The museum for black America: a force for unity – or division?

Barack Obama marked its launch, but not everyone welcomes the new addition to the Smithsonian family

To paraphrase Martin Luther King – here at last, here at last, here at last. Almost a century after the idea was first mooted by black veterans of the Civil War and almost half a century after the leader of the civil rights movement delivered his immortal "I have a Dream" speech, an African American museum is finally about to rise in the heart of Washington.

The National Mall, stretching from the US Capitol to the steps of the white marble Lincoln Memorial where King spoke in 1963, is perhaps the capital city's most special place, a two-mile vista lined by monuments to the country's greatest leaders and heroes, and by wonderful museums celebrating America's history and achievements. But there have been some notable omissions.

Last year one was corrected with the dedication of a memorial to King – even though the event has been somewhat marred by a controversy over the inscription on his statue, a version of lines from one of his final sermons that, according to the poet Maya Angelou, makes King sound "like an arrogant twit".

And on Wednesday another omission was corrected. In a moment of perfect historical symmetry, Barack Obama, America's first black President, led the ceremony for the future National Museum of African American History and Culture, devoted to the miseries, tribulations and triumphs of black America, scheduled to open its doors in late 2015.

The site is one of the last available on the ever more cluttered Mall. But it is also one of the best: close to the Washington Monument and across the street from the recently re-opened Museum of American History.

The long and laboured story of the 19th member of the Smithsonian complex has itself been a small slice of US history. The idea of a memorial to African Americans on America's national space was first put forward in 1915 by a group of black Civil War veterans, but went nowhere. Then in 1929, Congress did approve such a project, but failed to provide funding.

After the great civil-rights breakthroughs of the 1960s, pressure grew for a full-scale museum. Again though, nothing happened – not least because of the ferocious opposition of the late Jesse Helms, the powerful Senator from North Carolina and a last bastion in Washington of the bigoted "Old South", who insisted that a museum was "unnecessary", and a waste of taxpayers' money.

At this point, one may wonder how it was that the Holocaust Museum here – on the sacred National Mall – was approved and completed in barely a decade. And it deals with an event that does not belong to the US national experience.

The Holocaust Museum opened in 1993. In 2004 came the National Museum of the American Indian. But only now is work starting on a national museum that tackles head on, among other things, the original sin of the United States.
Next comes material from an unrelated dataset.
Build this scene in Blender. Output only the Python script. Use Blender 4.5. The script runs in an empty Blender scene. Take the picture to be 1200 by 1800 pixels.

As its director Lonnie Bunch told The Washington Post, slavery was central in shaping US history, but to this day remains "the last great unmentionable" in public discourse. "We will examine the dark corners of the American experience in a way we're not always comfortable in doing."

More than 100 black history museums already exist across the country, including the National Civil Rights Museum at the former Lorraine Motel in Memphis, Tennessee, where Dr King was assassinated in 1968. Others are reminders of the huge impact blacks had had on American, and indeed global, culture – like the small house on the west side of Detroit where Berry Gordy set up his recording studio called Hitsville USA, now the Motown museum. In Washington, all these strands will be meshed together.

The $500m (£318m) project is being funded by $250m of private donations, and a similar amount from the federal budget. Already Mr Bunch has amassed 25,000 artefacts, spanning the entire range of African American experience, from slavery to civil rights, to their immense contributions in art, sport, music and almost every walk of national life.

There will be a detailed examination of slavery which, he says, may well focus on the miseries of individual people: their families, the slave auctions where they were bought and sold, and the plantations where they worked.

The African American museum will celebrate heroes of emancipation like Harriet Tubman (Mr Bunch has acquired the shawl given to Ms Tubman by Queen Victoria, which she wore two days before she died in 1913). There will be items that lift the heart – alongside exhibits on lynchings, and other brutalities and indignities perpetrated on blacks for much of the last century.

Visitors will see Louis Armstrong's trumpet, but also the original pine coffin that contained the body of Emmett Till, the 14-year-old boy bestially murdered in 1955 in Mississippi because he was reported to have wolf-whistled at a white woman. The coffin was deliberately left open at Till's funeral in Chicago by his mother, so the world could see the atrocities visited upon her son. The public outrage that followed gave powerful fresh impetus to the civil rights movement.

Today no one would dispute that the story of black America, for better and worse, is part of the story of all America. Even so, some see the new museum as part of a worrying trend, the subtle atomisation of a country that has always prided itself on being a sum greater than its disparate parts. Now, they worry, it's not so much E Pluribus Unum, ("out of many one" – the phrase on the Seal of the United States), but Ex uno plura ("out of one, many").

As the Virginia Congressman Jim Moran puts it: "I don't want a situation where whites go to the original museums, African Americans go to the African American museum, Indians to the Indian museum and Hispanics to the Latino American museum. That's not America."